+++ Collected data
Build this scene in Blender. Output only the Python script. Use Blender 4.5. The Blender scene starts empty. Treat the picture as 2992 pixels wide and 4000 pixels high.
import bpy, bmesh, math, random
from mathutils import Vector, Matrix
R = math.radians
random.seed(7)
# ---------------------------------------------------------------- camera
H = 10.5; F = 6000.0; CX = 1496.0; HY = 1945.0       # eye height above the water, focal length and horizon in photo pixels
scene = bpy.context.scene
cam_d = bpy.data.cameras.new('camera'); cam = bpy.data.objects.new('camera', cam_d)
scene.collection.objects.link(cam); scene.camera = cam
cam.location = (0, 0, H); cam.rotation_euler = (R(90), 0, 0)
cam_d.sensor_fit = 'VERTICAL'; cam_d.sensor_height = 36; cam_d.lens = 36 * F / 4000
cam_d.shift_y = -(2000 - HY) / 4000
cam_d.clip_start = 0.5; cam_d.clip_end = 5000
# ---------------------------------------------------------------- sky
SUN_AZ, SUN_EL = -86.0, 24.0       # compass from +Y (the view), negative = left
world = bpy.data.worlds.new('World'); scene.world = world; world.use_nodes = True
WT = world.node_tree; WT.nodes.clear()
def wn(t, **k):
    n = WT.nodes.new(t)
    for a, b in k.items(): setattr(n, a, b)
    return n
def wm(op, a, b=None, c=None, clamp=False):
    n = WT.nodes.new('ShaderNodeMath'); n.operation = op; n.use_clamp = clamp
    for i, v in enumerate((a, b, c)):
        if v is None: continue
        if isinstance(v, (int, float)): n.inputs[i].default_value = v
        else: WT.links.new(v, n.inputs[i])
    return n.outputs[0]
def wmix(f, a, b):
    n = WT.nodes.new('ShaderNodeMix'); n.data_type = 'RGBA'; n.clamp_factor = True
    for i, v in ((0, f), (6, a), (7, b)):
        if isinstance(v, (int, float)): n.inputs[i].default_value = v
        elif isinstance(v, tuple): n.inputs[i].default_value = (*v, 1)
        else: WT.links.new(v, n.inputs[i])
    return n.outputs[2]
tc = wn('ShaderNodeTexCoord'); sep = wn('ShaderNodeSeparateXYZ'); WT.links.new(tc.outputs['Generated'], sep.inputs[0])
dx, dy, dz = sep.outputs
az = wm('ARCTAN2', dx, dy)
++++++
- [Your goal]
Reproduce the listing above verbatim, from first line to last.

- [Expected answer]
Build this scene in Blender. Output only the Python script. Use Blender 4.5. The Blender scene starts empty. Treat the picture as 2992 pixels wide and 4000 pixels high.
import bpy, bmesh, math, random
from mathutils import Vector, Matrix
R = math.radians
random.seed(7)
# ---------------------------------------------------------------- camera
H = 10.5; F = 6000.0; CX = 1496.0; HY = 1945.0       # eye height above the water, focal length and horizon in photo pixels
scene = bpy.context.scene
cam_d = bpy.data.cameras.new('camera'); cam = bpy.data.objects.new('camera', cam_d)
scene.collection.objects.link(cam); scene.camera = cam
cam.location = (0, 0, H); cam.rotation_euler = (R(90), 0, 0)
cam_d.sensor_fit = 'VERTICAL'; cam_d.sensor_height = 36; cam_d.lens = 36 * F / 4000
cam_d.shift_y = -(2000 - HY) / 4000
cam_d.clip_start = 0.5; cam_d.clip_end = 5000
# ---------------------------------------------------------------- sky
SUN_AZ, SUN_EL = -86.0, 24.0       # compass from +Y (the view), negative = left
world = bpy.data.worlds.new('World'); scene.world = world; world.use_nodes = True
WT = world.node_tree; WT.nodes.clear()
def wn(t, **k):
    n = WT.nodes.new(t)
    for a, b in k.items(): setattr(n, a, b)
    return n
def wm(op, a, b=None, c=None, clamp=False):
    n = WT.nodes.new('ShaderNodeMath'); n.operation = op; n.use_clamp = clamp
    for i, v in enumerate((a, b, c)):
        if v is None: continue
        if isinstance(v, (int, float)): n.inputs[i].default_value = v
        else: WT.links.new(v, n.inputs[i])
    return n.outputs[0]
def wmix(f, a, b):
    n = WT.nodes.new('ShaderNodeMix'); n.data_type = 'RGBA'; n.clamp_factor = True
    for i, v in ((0, f), (6, a), (7, b)):
        if isinstance(v, (int, float)): n.inputs[i].default_value = v
        elif isinstance(v, tuple): n.inputs[i].default_value = (*v, 1)
        else: WT.links.new(v, n.inputs[i])
    return n.outputs[2]
tc = wn('ShaderNodeTexCoord'); sep = wn('ShaderNodeSeparateXYZ'); WT.links.new(tc.outputs['Generated'], sep.inputs[0])
dx, dy, dz = sep.outputs
az = wm('ARCTAN2', dx, dy)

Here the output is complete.